Des Weiteren spielten die Salzburger in der ersten Halbzeit sehr viele hohe Bälle. Zwar musste diese Spielweise nicht schlecht beziehungsweise nicht ineffektiv sein, jedoch waren in diesem Spiel die hohen Bälle entweder zu ungenau oder die erste Aufbaulinie brachte ihre Offensivspieler in unangenehme Situationen mit dem Ball. Beispielsweise in der 30. Minute. (Abbildung 5)

Vallci spielte einen hohen Ball auf Mergim Berisha. Da jedoch das Zuspiel diagonal auf den Flügel gespielt wurde, musste Berisha den Ball auf den rechten Flügel mitnehmen. Somit stand er mit dem Rücken zum gegnerischen Tor und er wurde direkt von Dante unter Druck gesetzt. Auch war Gregory Wüthrich direkt hinter Dante, um den Außenverteidiger zu unterstützen. Berisha hatte keine Anspielstation nach hinten. Zwar konnte er in dieser Situation noch eine Ecke herausholen, jedoch war diese Szene nicht die einzige, die Offensivspieler in solche unangenehme Situationen brachte. Auch Adeyemi wurde mehrfach in diese Positionen gebracht und es daraufhin mehrmals in einem Ballverlust resultierte.

 

Fazit

Sturm Graz hatte, wie in der Hinrunde, einen klaren Plan, der die Salzburger vor große Probleme stellte. Vor allem das hohe Pressing in der ersten Halbzeit sorgte dafür, dass die Gäste auch kaum kontrolliert in die gegnerische Hälfte kamen. Zudem brachte eine einfache, jedoch kluge Standardvariante die Gastgeber in Führung.

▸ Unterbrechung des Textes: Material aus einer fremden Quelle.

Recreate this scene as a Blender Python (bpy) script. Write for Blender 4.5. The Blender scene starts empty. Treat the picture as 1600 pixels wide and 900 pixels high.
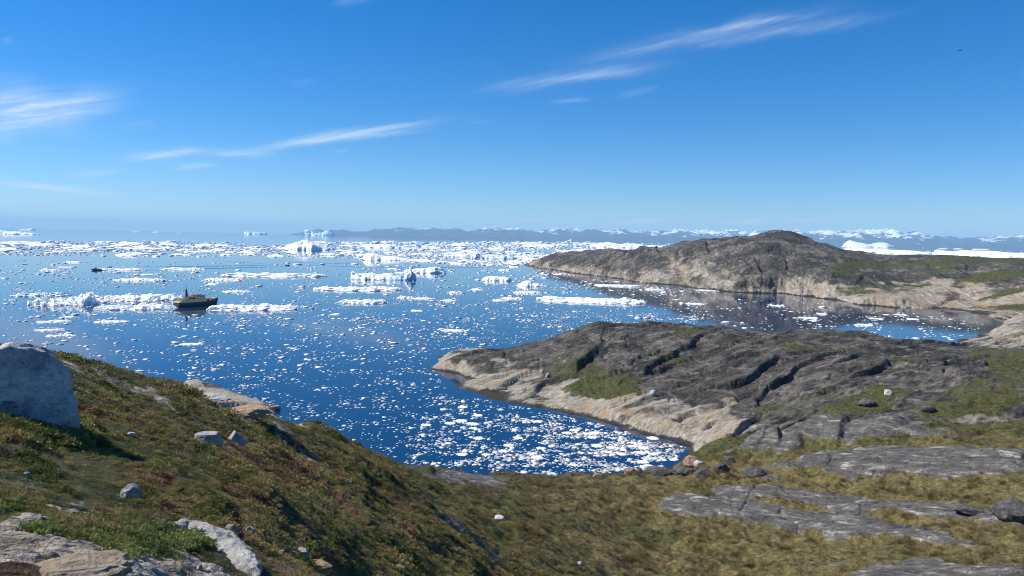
import bpy, bmesh, math, random
import numpy as np
from mathutils import Vector, Matrix

random.seed(11)
rng = np.random.default_rng(11)
scene = bpy.context.scene
COL = scene.collection

# ------------------------------------------------------------------ camera
H = 45.0                       # eye height above the sea
FPX = 1202.0                   # focal length for a 1600 px wide frame
PITCH = math.radians(-3.74)
ROLL = math.radians(1.18)
fwd = Vector((0, math.cos(PITCH), math.sin(PITCH)))
up0 = Vector((0, -math.sin(PITCH), math.cos(PITCH)))
right = Vector((1, 0, 0)) * math.cos(ROLL) + up0 * math.sin(ROLL)
up = -Vector((1, 0, 0)) * math.sin(ROLL) + up0 * math.cos(ROLL)
cam = bpy.data.cameras.new('camera')
cam.sensor_fit = 'HORIZONTAL'
cam.sensor_width = 36.0
cam.lens = FPX / 1600 * 36.0
cam.clip_start = 0.1
cam.clip_end = 120000
camo = bpy.data.objects.new('camera', cam)
COL.objects.link(camo)
M = Matrix((right, up, -fwd)).transposed().to_4x4()
M.translation = Vector((0, 0, H))
camo.matrix_world = M
scene.camera = camo


def ray(px, py):
    d = fwd + right * ((px - 800) / FPX) + up * ((450 - py) / FPX)
    h = math.hypot(d.x, d.y)
    return math.atan2(d.x, d.y), d.z / h          # azimuth, slope


def sea(px, py):                                   # point of the sea seen there
    a, t = ray(px, py)
    r = -H / t
    return (r * math.sin(a), r * math.cos(a))


def col_az(px):
    return math.atan((px - 800) / FPX)


# ------------------------------------------------------------------ tagging
def tag(o, label=None, cat=None, group=None, kind=None):
    if label: o['label'] = label
    if cat: o['category'] = cat
    if group: o['group'] = group
    if kind: o['kind'] = kind
    return o


# ------------------------------------------------------------------ noise
def _h(ix, iy, seed):
    n = (ix.astype(np.int64) * 374761393 + iy.astype(np.int64) * 668265263 + seed * 974634777) & 0xFFFFFFFF
    n = ((n ^ (n >> 13)) * 1274126177) & 0xFFFFFFFF
    return ((n ^ (n >> 16)) & 0xFFFF) / 65535.0


def pn(x, y, seed=0):
    x0 = np.floor(x); y0 = np.floor(y)
    fx = x - x0; fy = y - y0
    u = fx * fx * fx * (fx * (fx * 6 - 15) + 10)
    v = fy * fy * fy * (fy * (fy * 6 - 15) + 10)

    def g(ox, oy):
        a = _h(x0 + ox, y0 + oy, seed) * 2 * np.pi
        return np.cos(a) * (fx - ox) + np.sin(a) * (fy - oy)
    a = g(0, 0) * (1 - u) + g(1, 0) * u
    b = g(0, 1) * (1 - u) + g(1, 1) * u
    return (a * (1 - v) + b * v) * 1.5


def fbm(x, y, o=4, seed=0, gain=.5):
    s = 0; a = 1
    for i in range(o):
        s = s + a * pn(x, y, seed + i * 17)
        x = x * 2.03 + 5.2; y = y * 2.03 - 3.1; a *= gain
    return s


def ridged(x, y, o=3, seed=0):
    s = 0; a = 1
    for i in range(o):
        s = s + a * (1 - 2 * np.abs(pn(x, y, seed + i * 23)))
        x = x * 2.1 + 1.7; y = y * 2.1 + 9.2; a *= .5
    return s - .6


def sstep(a, b, x):
    t = np.clip((x - a) / (b - a), 0, 1)
    return t * t * (3 - 2 * t)


# ------------------------------------------------------------------ terrain: heights measured at known spots
ctl = []                                           # (azimuth, ln r, slope seen from the hilltop)


def P(px, py, r):
    a, t = ray(px, py)
    ctl.append((a, math.log(r), t))
    if px <= 0: ctl.append((a - .22, math.log(r), t))
    if px >= 1580: ctl.append((a + .22, math.log(r), t))


def Z(px, r, z):
    a = col_az(px); t = (z - H) / r
    ctl.append((a, math.log(r), t))
    if px <= 0: ctl.append((a - .22, math.log(r), t))
    if px >= 1580: ctl.append((a + .22, math.log(r), t))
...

Der FC Red Bull Salzburg verlor zum vierten Mal in dieser Saison und hat nur noch einen Vorsprung von drei Punkte auf die Verfolger aus Hütteldorf. Vor allem mit dem Ball sah man, dass Salzburg große Probleme hatte große Chancen zu kreieren. Nach dem Grunddurchgang könnte es zu einem spannenden Meisterschaftsrennen kommen.